Samsung Galaxy A6 i Galaxy A6+ to dwa nowe smartfony koreańskiego producenta, które w ostatnim czasie zadebiutowały na polskim rynku. Mają całkiem sensowną specyfikację, ale czy wystarczającą? Oto nasza recenzja i porównanie Galaxy A6 i Galaxy A6+.
Samsung Galaxy A6 i Galaxy A6+, to dwa smartfony klasy średniej w ofercie Koreańczyków, które w ostatnim czasie trafiły na polski rynek. Mają całkiem sensowne wyposażenie – Infinity display wykonany w technologii Super AMOLED, NFC, metalowe obudowy, rozpoznawanie twarzy i skaner odcisków palców. Czy warto w nie zainwestować? O tym przekonacie się po przeczytaniu mojej recenzji Galaxy A6 i Galaxy A6+, do czego Was zachęcam.

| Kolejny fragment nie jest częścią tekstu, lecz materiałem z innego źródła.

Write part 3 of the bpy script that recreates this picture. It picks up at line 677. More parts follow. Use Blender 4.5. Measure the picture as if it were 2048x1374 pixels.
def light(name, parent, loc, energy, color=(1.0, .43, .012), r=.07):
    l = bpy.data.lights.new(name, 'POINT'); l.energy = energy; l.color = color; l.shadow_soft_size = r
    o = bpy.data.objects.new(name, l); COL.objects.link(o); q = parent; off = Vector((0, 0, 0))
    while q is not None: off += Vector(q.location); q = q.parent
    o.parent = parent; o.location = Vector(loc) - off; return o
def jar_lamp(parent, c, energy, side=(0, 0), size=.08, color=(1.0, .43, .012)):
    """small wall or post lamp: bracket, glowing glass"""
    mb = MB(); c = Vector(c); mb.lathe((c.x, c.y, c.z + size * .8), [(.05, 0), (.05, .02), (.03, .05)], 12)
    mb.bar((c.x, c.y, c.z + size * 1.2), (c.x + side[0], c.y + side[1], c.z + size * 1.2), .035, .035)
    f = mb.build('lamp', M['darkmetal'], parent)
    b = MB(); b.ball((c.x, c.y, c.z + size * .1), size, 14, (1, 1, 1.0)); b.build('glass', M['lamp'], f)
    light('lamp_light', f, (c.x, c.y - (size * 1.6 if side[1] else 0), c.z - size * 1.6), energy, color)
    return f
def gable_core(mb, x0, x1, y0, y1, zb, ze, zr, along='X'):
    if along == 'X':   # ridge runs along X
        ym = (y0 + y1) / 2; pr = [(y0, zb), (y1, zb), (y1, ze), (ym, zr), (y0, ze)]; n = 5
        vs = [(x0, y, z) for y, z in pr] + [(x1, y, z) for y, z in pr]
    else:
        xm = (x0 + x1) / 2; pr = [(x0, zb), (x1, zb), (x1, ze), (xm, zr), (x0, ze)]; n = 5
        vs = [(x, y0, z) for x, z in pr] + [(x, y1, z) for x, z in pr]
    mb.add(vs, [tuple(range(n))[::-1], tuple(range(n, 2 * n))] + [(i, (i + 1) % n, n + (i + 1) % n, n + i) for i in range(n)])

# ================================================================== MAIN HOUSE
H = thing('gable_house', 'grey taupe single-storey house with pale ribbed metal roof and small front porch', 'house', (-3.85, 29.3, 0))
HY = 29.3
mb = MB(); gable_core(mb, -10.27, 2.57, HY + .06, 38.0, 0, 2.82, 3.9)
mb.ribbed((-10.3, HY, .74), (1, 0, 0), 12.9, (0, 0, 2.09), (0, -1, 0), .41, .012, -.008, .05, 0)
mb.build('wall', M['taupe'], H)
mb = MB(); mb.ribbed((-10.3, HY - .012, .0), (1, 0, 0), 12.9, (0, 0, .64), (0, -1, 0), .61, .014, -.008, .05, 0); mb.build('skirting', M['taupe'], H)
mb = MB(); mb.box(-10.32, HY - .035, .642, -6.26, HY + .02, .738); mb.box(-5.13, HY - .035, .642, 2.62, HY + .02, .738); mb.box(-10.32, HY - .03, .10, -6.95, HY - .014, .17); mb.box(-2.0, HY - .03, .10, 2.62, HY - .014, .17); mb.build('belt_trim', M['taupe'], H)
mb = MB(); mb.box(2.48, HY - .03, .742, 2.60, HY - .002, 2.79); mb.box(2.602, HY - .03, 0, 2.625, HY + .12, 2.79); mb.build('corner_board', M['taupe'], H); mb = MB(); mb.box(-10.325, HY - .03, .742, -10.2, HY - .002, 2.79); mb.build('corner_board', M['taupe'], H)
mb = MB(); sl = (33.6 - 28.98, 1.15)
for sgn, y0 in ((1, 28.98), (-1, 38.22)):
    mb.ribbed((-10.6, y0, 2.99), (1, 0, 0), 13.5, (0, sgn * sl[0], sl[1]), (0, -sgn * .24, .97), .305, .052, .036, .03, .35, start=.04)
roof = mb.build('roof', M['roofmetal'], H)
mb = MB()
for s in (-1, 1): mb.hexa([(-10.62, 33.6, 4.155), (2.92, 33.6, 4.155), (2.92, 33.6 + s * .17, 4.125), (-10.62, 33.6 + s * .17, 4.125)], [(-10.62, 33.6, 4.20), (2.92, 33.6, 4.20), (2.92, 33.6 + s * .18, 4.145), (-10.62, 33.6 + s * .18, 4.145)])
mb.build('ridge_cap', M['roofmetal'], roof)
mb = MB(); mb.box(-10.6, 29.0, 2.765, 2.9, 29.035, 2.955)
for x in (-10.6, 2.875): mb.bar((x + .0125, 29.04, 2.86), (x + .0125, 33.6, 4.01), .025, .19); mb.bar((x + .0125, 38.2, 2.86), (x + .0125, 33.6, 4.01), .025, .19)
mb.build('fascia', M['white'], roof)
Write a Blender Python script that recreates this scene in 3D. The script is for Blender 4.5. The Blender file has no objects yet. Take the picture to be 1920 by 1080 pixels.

Samsung Galaxy A6 i Samsung Galaxy A6+, pomimo tego, że zadebiutowały w 2018 roku, to jednak pod względem designu są z roku ubiegłego. A to dlatego, że tylna ściana została zaprojektowana na tę samą nutę, co w przypadku modelu Galaxy J7 2017. Mamy zatem mało atrakcyjne przeżycia antenowe na metalowej tylnej ścianie.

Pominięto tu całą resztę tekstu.